Make no mistake about it, Polisse is a genuine curate’s egg. A rough, raggedy portrait of an under-pressure Parisian Child Protection Unit, it scorches an unpredictable trail from harrowing to laughable and back again in just over two unremitting, frequently melodramatic hours. In fact, it’s difficult to think of another film in recent years in which the good and the truly awful have coexisted in such close proximity.
Utilising a primarily hand-held, documentary-style aesthetic, director Maïwenn plunges us into a world where harried individuals must confront acts of unspeakable depravity on a daily basis. They are a tight-knit team prone to bickering (about anything from linguistics to gender politics) and airing their dirty personal laundry at voluble levels. The comrades’ badinage-under-duress vibe is impressively established in Polisse‘s early stages, and the film has an earthy, punchy compelling start. Sadly, as subplots pile up at a rate of knots, it swiftly begins to lose focus.
One of Maïwenn’s least wise decisions was to cast herself in the role of a roving photographer commissioned by the ministry to capture the unit’s actions. She’s less a character, more an ethereal, slightly distracting presence: the film equivalent of an Enya song coming on your radio. The group’s debating about the merits of the her role is – in script terms – clumsily self-reflexive, but at least brings her character into some sort of focus. Her burgeoning romance with the CPU’s hot-headed Fred (played by rapper-turned-actor Joeystarr) is totally uninvolving, soap-opera stuff.
A number of scenes are excoriatingly powerful as lone entities, but such is Maïwenn’s lack of tonal and structural control, they tend to exist in a vacuum. One particularly harrowing passage in which a young African boy is separated from his mother would be just as effective if viewed separately. Likewise, a late showdown in which a Muslim CPU member challenges a suspected sex offender over his knowledge of the Koran seems to have been included simply because the subject of faith hasn’t been explicitly brought up yet.
There’s also a forced levity that sits oddly with such decidedly bleak material. A tense raid on a sect of child-criminal groomers is immediately followed by a jaw-droppingly weird dance sequence on a school bus, set to disco music. And these guys don’t go to the pub to unwind, no; instead they’re granted a full-on, City of God-style nightclub tear-up. Elsewhere, we’re treated to snatches of bleak gallows humour; witness the scene when the crew fall around laughing at a gauche young girl who’s been dispensing oral sex in return for a smartphone, and another where disappointment is registered at catching a dull case (“Can’t we do a rape or a gang rape?” grumbles one character). It’s in these moments of dark observation where Polisse recalls The Wire (the landmark HBO show to which it’s been rather unconvincingly compared). Unlike David Simon’s show, though, it never gets to grips with the labyrinthine menace of institutions on any meaningful level; authority figures are summarily cast as two-dimensional husks.

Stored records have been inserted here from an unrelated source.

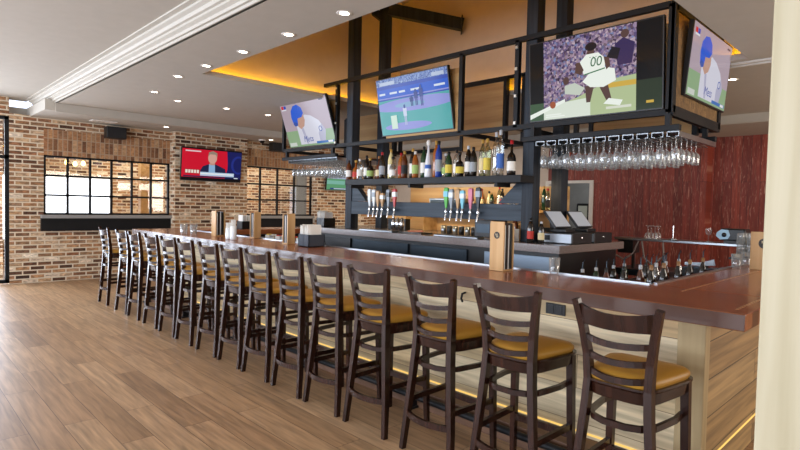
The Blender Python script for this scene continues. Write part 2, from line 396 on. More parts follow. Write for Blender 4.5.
# ------------------------------------------------------------------ the bar counter
bar = thing('bar_counter', 'long wooden bar counter with a glossy top and plank front', 'bar')
BX = -8.4
MB().box(BX, 0, 0, .68, .99, 1.07, b=.004).build('front_top', m_top_x, bar)
MB().box(-.7, 0, .682, 5.0, .99, 1.07, b=.004).build('side_top', m_top_y, bar)
MB().box(BX, BX+.7, .682, 4.6, .99, 1.07, b=.004).build('far_top', m_top_y, bar)
i_ = MB(); i_.box(-.466, -.454, .52, 4.9, 1.0702, 1.071); i_.box(-.075, -.062, .12, 4.9, 1.0702, 1.071); i_.build('inlay', m_inlay, bar)
e_ = MB(); e_.box(BX+.7, -.7, .645, .675, 1.0702, 1.078); e_.box(-.70, -.672, .70, 4.9, 1.0702, 1.078); e_.build('drip_rail', m_steel, bar)
MB().box(-8.12, -.36, .28, .34, 0, .99).build('front_panel', m_front, bar)
MB().box(-.31, -.25, .34, 4.6, 0, .99).build('end_panel', m_end, bar)
MB().box(-8.14, -8.08, .34, 4.3, 0, .99).build('far_panel', m_end, bar)
MB().box(-.385, -.242, .262, .34, 0, .99, b=.004).build('corner_post', wood('grey_corner_board', ['#8d7a55', '#a48f68', '#b5a078'], 'z', .6), bar)
i_ = MB(); i_.box(-8.0, -.7, .56, .62, 0, .985); i_.box(-.72, -.66, .62, 4.6, 0, .985); i_.box(-7.76, -7.70, .62, 4.3, 0, .985)
i_.build('inner_panel', m_plast, bar)
MB().box(-8.1, -.39, .10, .278, 0, .13, b=.004).build('plinth', m_plinth, bar)
l = MB(); l.box(-8.1, -.39, .270, .279, .150, .159); l.box(-.249, -.244, .36, 4.5, .172, .182); l.build('light_strip', m_ledwarm, bar)
p_ = MB(); p_.tube([(-8.1, .03, .11), (-.45, .03, .11)], .024, 10); p_.build('foot_rail', m_black, bar)
p_ = MB()
for i in range(6):
    x = -.8-i*1.42
    p_.box(x-.03, x+.03, .0, .1, 0, .016); p_.box(x-.012, x+.012, .02, .1, .016, .10)
p_.build('rail_bracket', m_black, bar)
o_ = MB().box(-1.215, -1.075, .268, .28, .855, .925, b=.003).build('power_outlet', m_plast, bar)
o_['label'] = 'black power outlet'
q = MB(); q.box(-1.195, -1.155, .264, .268, .865, .915); q.box(-1.135, -1.095, .264, .268, .865, .915); q.build('socket', M('socket_grey', '#26282b', .3), o_)
for i in range(5):
    x = -1.9-i*1.2
    h = MB(); h.bar([(x, .27, .90), (x, .235, .895), (x, .225, .86), (x, .24, .835)], .012, .012); h.build('bag_hook', m_black, bar)

# ------------------------------------------------------------------ bar stools
def arc(xh, y0, bow, z, n=11, zb=0):
    return [(xh*(2*i/(n-1)-1), y0-bow*(1-(2*i/(n-1)-1)**2), z+zb*(1-(2*i/(n-1)-1)**2)) for i in range(n)]
def make_stool(label):
    t = thing('bar_stool', label, 'stool', group='bar stools along the counter')
    yz = [(-.222, 0), (-.205, .2), (-.19, .42), (-.178, .62), (-.172, .74), (-.178, .86), (-.196, .98), (-.222, 1.112)]
    for sx in (-1, 1):
        xs = [.205, .19, .168, .150, .143, .150, .168, .196]
        MB().bar([(sx*x, y, z) for x, (y, z) in zip(xs, yz)], [.03, .033, .035, .036, .036, .035, .034, .032], [.034, .038, .042, .044, .044, .04, .036, .03], side=(1, 0, 0)).build('leg', m_dwood, t)
    for sx in (-1, 1):
        MB().bar([(sx*.196, .19, 0), (sx*.19, .178, .35), (sx*.182, .168, .722)], [.03, .036, .04], [.03, .036, .04], side=(1, 0, 0)).build('leg', m_dwood, t)
    # crest rail, arched along its top
    n = 11; rings = []
    for i in range(n):
        s = 2*i/(n-1)-1; y = -.208-.055*(1-s*s); x = .184*s; zt = 1.096-.024*(1-s*s); zb = 1.006-.006*(1-s*s)
        rings.append([(x, y-.011+.012, zb), (x, y+.011+.012, zb), (x, y+.009, zt), (x, y-.011, zt)])
    MB().loft(rings).build('top_rail', m_dwood, t)
    for z, y, hw in ((.942, -.192, .158), (.862, -.18, .146), (.782, -.174, .139)):
        MB().bar(arc(hw, y, .052, z, zb=-.01), .027, .016, side=(0, 0, 1)).build('slat', m_dwood, t)
    # rounded seat
    def outline(k, z, cy=.008):
        z += .024
        pts = []
        for i in range(32):
            a = 2*PI*i/32; cx, sy = math.cos(a), math.sin(a)
            e = .42
            x = math.copysign(abs(cx)**e, cx)*.205*k; y = math.copysign(abs(sy)**e, sy)*.212*k
            x *= .94+.16*(y/.205)
            pts.append((x, y+cy, z))
        return pts
    MB().loft([outline(.90, .645), outline(.93, .65), outline(.96, .70), outline(1.03, .712), outline(1.03, .722)], smooth=False).build('seat_frame', m_dwood, t)
    MB().loft([outline(.95, .722), outline(.985, .735), outline(.98, .75), outline(.92, .763), outline(.7, .772), outline(.35, .776), outline(.05, .777)], smooth=True).build('seat', m_vinyl, t)
    U = [(-.185, .165), (-.192, .06), (-.192, -.05), (-.178, -.13), (-.13, -.19), (-.06, -.218), (.06, -.218), (.13, -.19), (.178, -.13), (.192, -.05), (.192, .06), (.185, .165)]
    MB().bar([(x*(.93 if y > 0 else .86), y*.93, .565) for x, y in U], .028, .02, side=(0, 0, 1)).build('hoop', m_dwood, t)
    for sx in (-1, 1):
        MB().bar([(sx*.176, -.198, .32), (sx*.19, .178, .32)], .034, .022, side=(0, 0, 1)).build('stretcher', m_dwood, t)
    MB().bar(arc(.185, -.205, .05, .235), .036, .02, side=(0, 0, 1)).build('stretcher', m_dwood, t)
    MB().bar([(-.188, .178, .27), (.188, .178, .27)], .04, .022, side=(0, 0, 1)).build('stretcher', m_dwood, t)
    b = MB()
    for sx in (-1, 1):
        b.lathe([(.008, 0), (.008, .004), (0, .006)], (sx*.19, 0, 0), 8)
    return t
SX = [-.62, -1.23, -1.78, -2.37, -2.88, -3.37, -3.89, -4.38, -4.88, -5.44, -5.93, -6.46, -7.06, -7.56, -8.36]
st = None
for i, x in enumerate(SX):
    lab = 'dark wood bar stool with mustard seat, %s from the pine post' % ORD[i]
    if i == 14: lab = 'dark wood bar stool with mustard seat, last of the row by the brick wall'
    loc = (x+.215, -.238, 0); rz = [0, .02, -.02, .015, 0, -.02, .02, 0, .01, -.015, .02, 0, -.01, .02, 0][i]
    if st is None: st = make_stool(lab); st.location = loc
    else: dup(st, loc, rz, lab)

# ------------------------------------------------------------------ back bar island
isl = thing('back_bar', 'dark back bar island with a speckled counter under the bottle shelf', 'back bar')
MB().box(-6.4, -2.0, 1.75, 3.15, 1.105, 1.185, b=.005).build('countertop', m_stone, isl)
MB().box(-6.3, -2.06, 1.84, 3.08, 0, 1.105).build('cabinet_body', m_plast, isl)
for i, (x0, x1, mt) in enumerate([(-6.2, -5.3, m_plast), (-5.25, -4.15, m_dsteel), (-4.1, -3.2, m_dsteel), (-2.95, -2.1, M('brushed_door', '#93a5b8', .35, .4))]):  # last door: bluish colour stands in for daylight reflected in stainless
    dd = MB().box(x0, x1, 1.815, 1.84, .12, 1.06, b=.004).build('cooler_door', mt, isl)
    MB().bar([(x1-.06, 1.80, .5), (x1-.06, 1.80, .9)], .016, .016, side=(1, 0, 0)).build('door_handle', m_steel, dd)

# the low shelf and tan board behind the tap beam
bs = thing('back_shelf', 'tan wooden back shelf unit standing on the back bar behind the tap beam', 'shelf', (0, 0, 1.186))
MB().box(-5.3, -2.62, 2.95, 3.0, 0, .62).build('back_board', m_ply, bs)
MB().box(-4.75, -2.62, 2.66, 2.95, .30, .33).build('board', m_ply, bs)
for x in (-4.74, -3.7, -2.64): MB().box(x-.012, x+.012, 2.68, 2.95, 0, .3).build('upright', m_ply, bs)
st_ = thing('glass_rinser', 'grey steel tray box on the back shelf near the tap beam', 'box', (-4.35, 2.78, 1.516))
MB().box(-.3, .3, -.09, .09, 0, .13, b=.01).build('body', m_steel, st_); MB().box(-.27, .27, -.095, -.09, .02, .11).build('front', m_dsteel, st_)

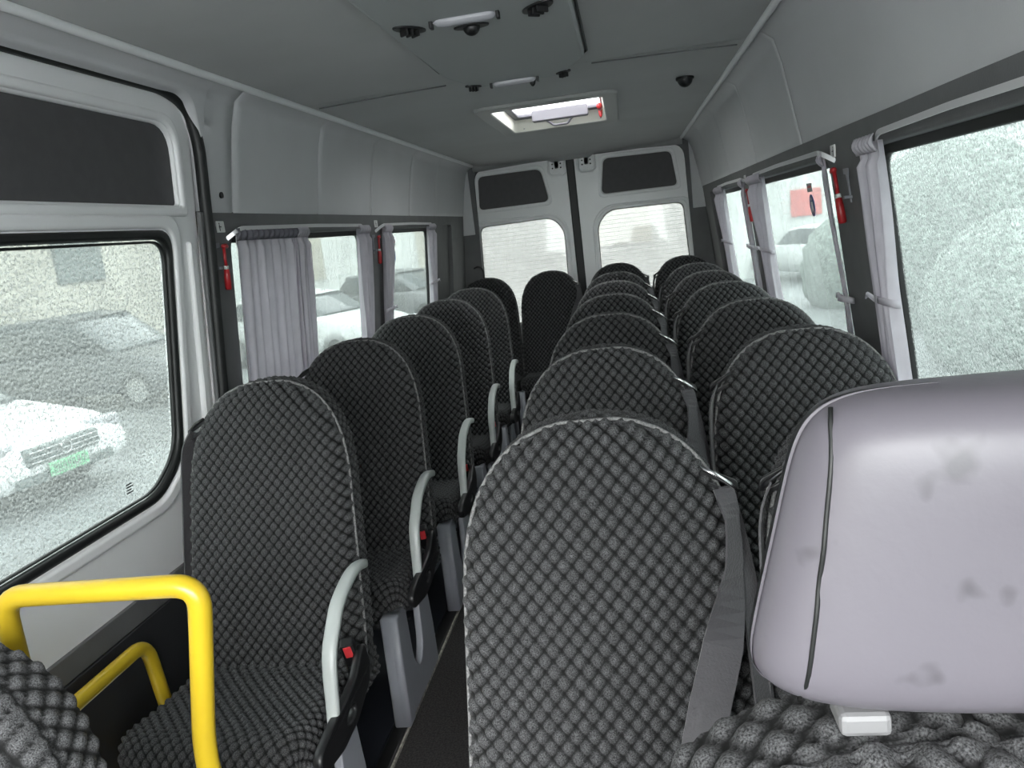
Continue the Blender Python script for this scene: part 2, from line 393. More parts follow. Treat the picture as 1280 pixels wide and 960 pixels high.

There’s too much effective stuff in this messy film to write it off as a total failure. The grainy aesthetic is apposite, and the performances are generally strong across the board. Furthermore, in its own weirdly shambolic way, Polisse does a good job of painting the embattled CPU as some kind of living, gasping organism composed of raggedy, interdependent human parts, ploughing a thankless furrow in a bleak urban landscape.
However, it’s the combination of fundamental structural problems and constant recourse to hysterical melodrama which really derail things. As the film rushes headlong into an overwrought denoument (which will surely be parodied for years to come), the realisation hits you that there’s been no real narrative arc to speak of; you’ve just been beaten over the head for two hours from all angles. Narrative strands repeatedly pop up, then disappear without trace, often making it extremely difficult to follow what’s going on. It makes you appreciate the skill of, say, (the late) Geraldine Peroni and Dylan Tichenor (editors on multi-character opus’ Short Cuts and Magnolia respectively) who knew exactly when to pick up one story and leave another.
If one was to be generous in the extreme, one might suggest the film’s wayward form was designed to mirror the chaotic interior lives and profession of its characters. But that would be pushing it big time. Polisse would have made a compelling TV series, allowing space for themes and characters to flourish. As it is, it registers as a weird, passionate, misshapen lump of a film which simply has way too much going on, marshalled with nowhere near enough skill.
Polisse is in cinemas now.
My thoughts exactly ! Spot on review. Indeed, some nice sketches here and there, but so many misses and cringeworthy moments. And THAT ending. It’s like Maiwenn screaming “I have no idea what I’m doing with this film”. Ruins everything for me… Had the ambition to be “Le Wire”, ends up more like “Le Bill”.
Hey don’t knock Le Bill! But you’re right, so many cringeworthy moments. That said, it did bounce around my head for a while afterwards.